Given records:
****************************************

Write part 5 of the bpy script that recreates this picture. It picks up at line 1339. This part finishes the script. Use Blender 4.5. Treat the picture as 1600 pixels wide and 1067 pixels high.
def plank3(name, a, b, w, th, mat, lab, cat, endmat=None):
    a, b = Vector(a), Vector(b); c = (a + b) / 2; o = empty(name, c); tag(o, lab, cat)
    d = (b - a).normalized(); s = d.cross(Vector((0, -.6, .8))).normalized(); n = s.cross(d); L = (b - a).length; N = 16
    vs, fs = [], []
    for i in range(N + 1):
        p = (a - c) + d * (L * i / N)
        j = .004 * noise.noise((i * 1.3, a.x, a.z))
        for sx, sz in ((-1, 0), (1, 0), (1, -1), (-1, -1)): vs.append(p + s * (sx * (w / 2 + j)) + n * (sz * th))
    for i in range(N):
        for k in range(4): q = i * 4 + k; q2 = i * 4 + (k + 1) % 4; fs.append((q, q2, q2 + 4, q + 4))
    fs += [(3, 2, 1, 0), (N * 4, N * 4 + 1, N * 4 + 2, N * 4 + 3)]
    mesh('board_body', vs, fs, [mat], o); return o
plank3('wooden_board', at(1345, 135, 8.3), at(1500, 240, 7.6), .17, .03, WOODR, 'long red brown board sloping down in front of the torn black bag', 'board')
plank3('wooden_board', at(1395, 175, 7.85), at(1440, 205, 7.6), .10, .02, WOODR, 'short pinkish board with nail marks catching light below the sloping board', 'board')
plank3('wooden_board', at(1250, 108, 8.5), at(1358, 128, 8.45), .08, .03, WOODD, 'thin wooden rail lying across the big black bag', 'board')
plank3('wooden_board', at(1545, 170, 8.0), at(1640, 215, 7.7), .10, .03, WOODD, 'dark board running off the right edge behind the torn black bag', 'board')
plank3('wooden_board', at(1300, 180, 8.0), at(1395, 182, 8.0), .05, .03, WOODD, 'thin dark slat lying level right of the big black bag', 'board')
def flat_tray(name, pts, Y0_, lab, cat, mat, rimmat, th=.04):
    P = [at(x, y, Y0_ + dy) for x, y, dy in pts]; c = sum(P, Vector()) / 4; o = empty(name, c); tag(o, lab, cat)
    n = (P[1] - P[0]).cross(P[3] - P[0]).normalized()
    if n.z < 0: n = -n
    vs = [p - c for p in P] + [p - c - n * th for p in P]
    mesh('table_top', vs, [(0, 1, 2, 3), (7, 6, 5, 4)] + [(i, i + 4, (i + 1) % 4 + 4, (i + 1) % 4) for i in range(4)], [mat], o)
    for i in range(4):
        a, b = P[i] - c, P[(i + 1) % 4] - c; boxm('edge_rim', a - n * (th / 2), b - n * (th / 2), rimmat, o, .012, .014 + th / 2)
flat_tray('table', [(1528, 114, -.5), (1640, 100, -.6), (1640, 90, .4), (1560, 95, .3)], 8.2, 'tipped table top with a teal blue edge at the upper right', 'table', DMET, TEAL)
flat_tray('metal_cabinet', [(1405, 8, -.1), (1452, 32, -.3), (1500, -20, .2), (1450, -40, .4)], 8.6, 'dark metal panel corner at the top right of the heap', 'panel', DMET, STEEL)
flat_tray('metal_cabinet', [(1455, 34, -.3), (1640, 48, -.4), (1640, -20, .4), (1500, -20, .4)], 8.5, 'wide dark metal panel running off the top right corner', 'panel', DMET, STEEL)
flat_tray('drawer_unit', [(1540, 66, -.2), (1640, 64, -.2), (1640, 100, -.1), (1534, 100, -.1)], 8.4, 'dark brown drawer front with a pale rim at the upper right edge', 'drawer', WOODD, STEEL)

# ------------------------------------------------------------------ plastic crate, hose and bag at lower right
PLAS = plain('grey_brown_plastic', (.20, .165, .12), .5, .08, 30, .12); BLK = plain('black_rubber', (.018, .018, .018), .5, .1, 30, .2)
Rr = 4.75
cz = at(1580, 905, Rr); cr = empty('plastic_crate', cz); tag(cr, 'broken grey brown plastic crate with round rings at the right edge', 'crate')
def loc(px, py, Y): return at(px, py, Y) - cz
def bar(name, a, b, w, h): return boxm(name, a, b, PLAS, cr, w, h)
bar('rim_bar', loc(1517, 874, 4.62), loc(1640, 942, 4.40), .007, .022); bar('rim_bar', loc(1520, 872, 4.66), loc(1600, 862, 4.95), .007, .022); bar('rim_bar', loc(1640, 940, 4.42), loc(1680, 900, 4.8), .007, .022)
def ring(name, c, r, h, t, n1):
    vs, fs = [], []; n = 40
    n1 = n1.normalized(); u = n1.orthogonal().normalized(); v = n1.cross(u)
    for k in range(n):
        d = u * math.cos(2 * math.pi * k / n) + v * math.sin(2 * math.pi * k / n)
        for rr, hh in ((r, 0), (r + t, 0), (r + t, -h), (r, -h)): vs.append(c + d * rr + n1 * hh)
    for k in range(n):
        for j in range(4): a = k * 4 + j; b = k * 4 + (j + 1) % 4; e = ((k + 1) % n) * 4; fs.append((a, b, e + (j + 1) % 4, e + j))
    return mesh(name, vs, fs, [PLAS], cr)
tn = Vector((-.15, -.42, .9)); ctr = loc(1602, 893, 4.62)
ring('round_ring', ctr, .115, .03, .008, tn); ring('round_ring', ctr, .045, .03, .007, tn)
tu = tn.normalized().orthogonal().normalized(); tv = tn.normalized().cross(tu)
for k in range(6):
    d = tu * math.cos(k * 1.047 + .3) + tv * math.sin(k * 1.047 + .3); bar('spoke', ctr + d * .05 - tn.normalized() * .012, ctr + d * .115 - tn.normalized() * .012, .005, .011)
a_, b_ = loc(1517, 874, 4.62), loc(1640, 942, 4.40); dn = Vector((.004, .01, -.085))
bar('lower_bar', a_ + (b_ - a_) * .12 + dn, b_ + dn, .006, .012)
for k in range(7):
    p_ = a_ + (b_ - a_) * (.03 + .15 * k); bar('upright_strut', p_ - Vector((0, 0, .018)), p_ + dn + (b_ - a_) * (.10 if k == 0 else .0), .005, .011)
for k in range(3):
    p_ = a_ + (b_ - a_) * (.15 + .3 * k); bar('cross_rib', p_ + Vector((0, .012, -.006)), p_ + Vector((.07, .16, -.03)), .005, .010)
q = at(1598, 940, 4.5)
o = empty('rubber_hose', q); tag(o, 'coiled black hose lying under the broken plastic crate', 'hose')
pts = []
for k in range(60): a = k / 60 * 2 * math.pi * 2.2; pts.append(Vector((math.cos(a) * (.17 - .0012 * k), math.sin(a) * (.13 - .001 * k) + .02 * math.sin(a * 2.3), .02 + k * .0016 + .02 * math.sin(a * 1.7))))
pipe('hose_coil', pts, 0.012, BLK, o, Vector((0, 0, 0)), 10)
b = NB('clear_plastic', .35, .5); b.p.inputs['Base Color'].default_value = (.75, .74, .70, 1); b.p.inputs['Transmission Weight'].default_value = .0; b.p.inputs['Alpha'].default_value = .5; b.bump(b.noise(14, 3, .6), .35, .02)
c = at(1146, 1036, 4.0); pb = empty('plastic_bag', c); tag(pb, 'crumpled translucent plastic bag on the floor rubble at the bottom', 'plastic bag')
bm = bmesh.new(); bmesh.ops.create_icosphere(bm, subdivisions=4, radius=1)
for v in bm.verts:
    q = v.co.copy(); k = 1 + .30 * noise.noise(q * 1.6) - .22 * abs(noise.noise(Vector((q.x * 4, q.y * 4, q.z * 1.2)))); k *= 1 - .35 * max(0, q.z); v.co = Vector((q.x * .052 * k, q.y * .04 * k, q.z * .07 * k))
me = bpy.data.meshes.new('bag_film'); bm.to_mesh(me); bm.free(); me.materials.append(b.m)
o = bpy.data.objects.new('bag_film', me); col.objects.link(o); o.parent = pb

****************************************

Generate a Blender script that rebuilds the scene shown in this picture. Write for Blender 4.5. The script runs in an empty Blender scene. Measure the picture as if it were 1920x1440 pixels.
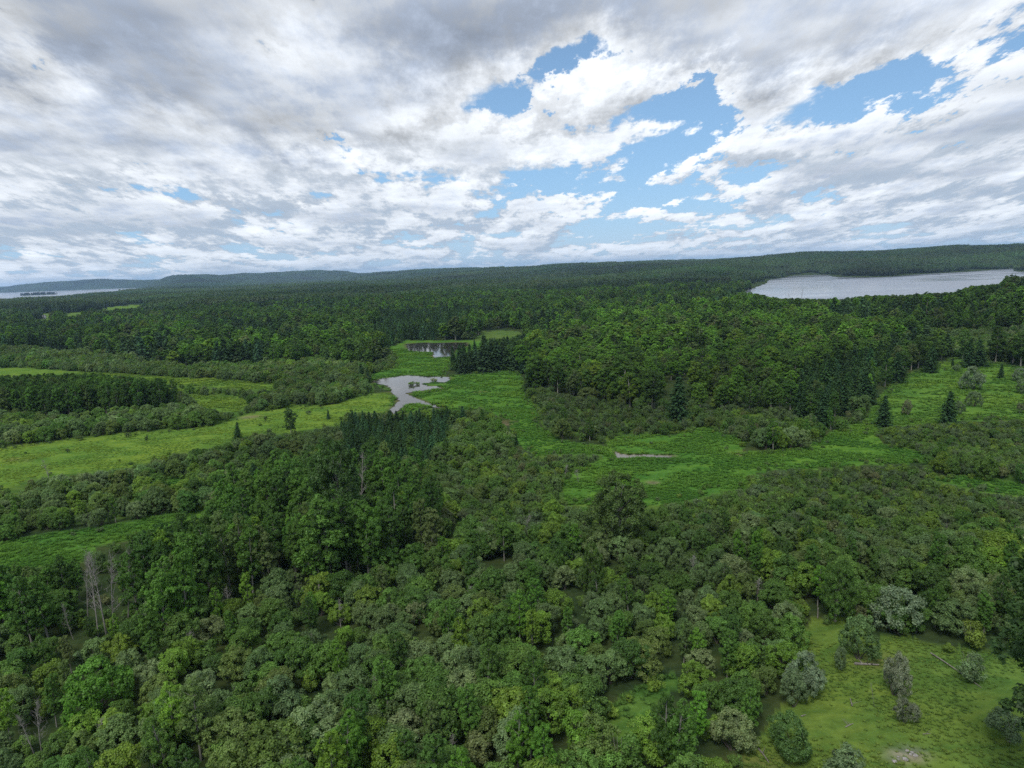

****************************************

Brief: Identify each line in the entries with the word "this" and copy it.

Written solution:
Write part 5 of the bpy script that recreates this picture. It picks up at line 1339. This part finishes the script. Use Blender 4.5. Treat the picture as 1600 pixels wide and 1067 pixels high.
Generate a Blender script that rebuilds the scene shown in this picture. Write for Blender 4.5. The script runs in an empty Blender scene. Measure the picture as if it were 1920x1440 pixels.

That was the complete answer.